Van Creveld est un expert très réputé, notamment pour son originalité d’esprit, notamment pour ses travaux sur la “guerre de quatrième génération” (G4G). Il est souvent cité par William S. Lind et tend à être classé dans la même école de pensée stratégique. (Nous serions assez d’accord avec l'évaluation de Van Creveld de la capacité de riposte de l’Iran. Mais nous pensons que les conséquences déstabilisatrices d’une attaque viendraient de façon indirecte, d’une façon difficile sinon impossible à prévoir, c’est-à-dire d’une façon inattendue. Cette imprévisibilité est aussi un facteur essentiel de la G4G.)

Par ailleurs, Van Creveld est très bien informé des tendances et perspectives stratégiques en Israël. Son intervention est donc éventuellement significative d'un climat. Elle vient en même temps, à quelques jours près, qu’il ait été annoncé (par Haaretz, le 25 octobre) que la ministre israélienne des affaires étrangères Tzipi Livni pense depuis un certain temps qu’un Iran nucléaire “ne poserait pas une menace existentielle contre Israël”. D’autre part, ce même texte de Haaretz rappelle une affirmation dans le même sens, faite quelques jours plus tôt par un ancien chef du Mossad.
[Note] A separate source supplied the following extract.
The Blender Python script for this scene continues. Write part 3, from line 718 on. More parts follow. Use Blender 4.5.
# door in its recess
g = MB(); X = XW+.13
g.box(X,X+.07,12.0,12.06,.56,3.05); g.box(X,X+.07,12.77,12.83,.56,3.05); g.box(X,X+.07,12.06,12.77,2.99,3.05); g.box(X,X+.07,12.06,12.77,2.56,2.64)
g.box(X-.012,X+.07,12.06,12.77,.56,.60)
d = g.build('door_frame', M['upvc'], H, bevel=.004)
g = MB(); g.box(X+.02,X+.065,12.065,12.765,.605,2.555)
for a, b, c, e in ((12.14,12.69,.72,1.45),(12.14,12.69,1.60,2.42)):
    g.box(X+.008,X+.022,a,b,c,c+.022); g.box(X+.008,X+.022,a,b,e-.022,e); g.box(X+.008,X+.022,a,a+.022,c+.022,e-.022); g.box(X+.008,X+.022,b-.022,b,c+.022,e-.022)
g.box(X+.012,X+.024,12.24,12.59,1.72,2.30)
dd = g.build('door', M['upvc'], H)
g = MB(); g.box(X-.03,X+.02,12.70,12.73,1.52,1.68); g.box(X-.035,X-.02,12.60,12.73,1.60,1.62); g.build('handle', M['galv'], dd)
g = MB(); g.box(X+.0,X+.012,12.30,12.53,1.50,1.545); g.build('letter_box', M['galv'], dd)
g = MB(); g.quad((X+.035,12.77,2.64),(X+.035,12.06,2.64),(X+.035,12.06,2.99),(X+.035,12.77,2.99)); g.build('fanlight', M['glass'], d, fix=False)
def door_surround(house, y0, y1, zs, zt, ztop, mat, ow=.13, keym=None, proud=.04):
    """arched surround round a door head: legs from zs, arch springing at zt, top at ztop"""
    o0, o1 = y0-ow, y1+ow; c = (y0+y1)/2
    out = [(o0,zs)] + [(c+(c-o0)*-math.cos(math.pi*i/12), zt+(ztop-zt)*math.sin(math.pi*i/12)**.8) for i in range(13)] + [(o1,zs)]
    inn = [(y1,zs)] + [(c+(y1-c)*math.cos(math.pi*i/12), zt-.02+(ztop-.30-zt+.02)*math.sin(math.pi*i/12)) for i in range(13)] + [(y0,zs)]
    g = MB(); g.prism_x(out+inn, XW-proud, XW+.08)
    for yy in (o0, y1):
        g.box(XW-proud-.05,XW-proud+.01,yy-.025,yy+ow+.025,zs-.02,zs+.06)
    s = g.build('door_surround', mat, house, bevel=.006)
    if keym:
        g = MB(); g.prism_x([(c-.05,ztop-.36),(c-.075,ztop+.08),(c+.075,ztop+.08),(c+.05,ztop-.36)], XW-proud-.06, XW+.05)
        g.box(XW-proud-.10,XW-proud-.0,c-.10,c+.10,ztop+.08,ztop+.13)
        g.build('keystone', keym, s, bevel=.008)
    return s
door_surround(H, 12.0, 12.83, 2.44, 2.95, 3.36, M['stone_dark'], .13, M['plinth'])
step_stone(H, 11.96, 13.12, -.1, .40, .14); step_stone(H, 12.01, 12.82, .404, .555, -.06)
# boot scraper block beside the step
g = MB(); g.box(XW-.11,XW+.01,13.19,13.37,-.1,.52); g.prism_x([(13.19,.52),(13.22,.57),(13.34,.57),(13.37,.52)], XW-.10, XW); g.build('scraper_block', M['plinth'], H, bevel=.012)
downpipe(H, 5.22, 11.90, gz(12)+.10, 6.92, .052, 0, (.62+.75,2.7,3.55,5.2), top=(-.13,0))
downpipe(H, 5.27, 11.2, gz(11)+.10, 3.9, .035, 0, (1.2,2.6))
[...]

Voici le passage du texte d’Haaretz à propos de ces deux affaires:

«Foreign Minister Tzipi Livni said a few months ago in a series of closed discussions that in her opinion that Iranian nuclear weapons do not pose an existential threat to Israel, Haaretz magazine reveals in an article on Livni to be published Friday.

»Livni also criticized the exaggerated use that Prime Minister Ehud Olmert is making of the issue of the Iranian bomb, claiming that he is attempting to rally the public around him by playing on its most basic fears. Last week, former Mossad chief Ephraim Halevy said similar things about Iran.»

Tout cela fait beaucoup pour Israël, dans un sens inattendu. Il faut aussi rappeler que des déclarations semi-officielles avaient déjà été faites il y a un an, par des sources gouvernementales, selon lesquelles la vraie crainte du gouvernement à propos d’un Iran nucléaire était moins la menace elle-même que les effets de cette menace sur les courants migratoires. La crainte est que de nombreux Israéliens quittent leurs pays à cause de la situation d'un Iran nucléaire et que l’immigration vers Israël soit freinée. (Dans ce cas, la politique dénoncée par Livni de jouer sur la terreur du public de la bombe iranienne fait s’interroger sur le bon sens du gouvernement Olmert. Ce type d’interrogation concernant l’un ou l’autre gouvernement occidental engagé dans “la guerre contre la terreur” n’est pas nouveau.)

Il semble possible d’avancer l’hypothèse qu’un courant nouveau apparaît en Israël, comme aux USA d’ailleurs, tendant à considérer de façon beaucoup plus relative la “menace iranienne”. L’évolution est intéressante, parce qu’elle est à peu près à l’inverse de celle qui a précédé le conflit irakien. Dans ce dernier cas, il y eut une montée régulière de tension vers le paroxysme précédant la guerre. Avec le cas iranien, il semblerait que le paroxysme ait précédé tout débat, toute évolution de la tension, et que l’évolution de la réflexion publiquement affichée aille plutôt vers une relativisation de la menace.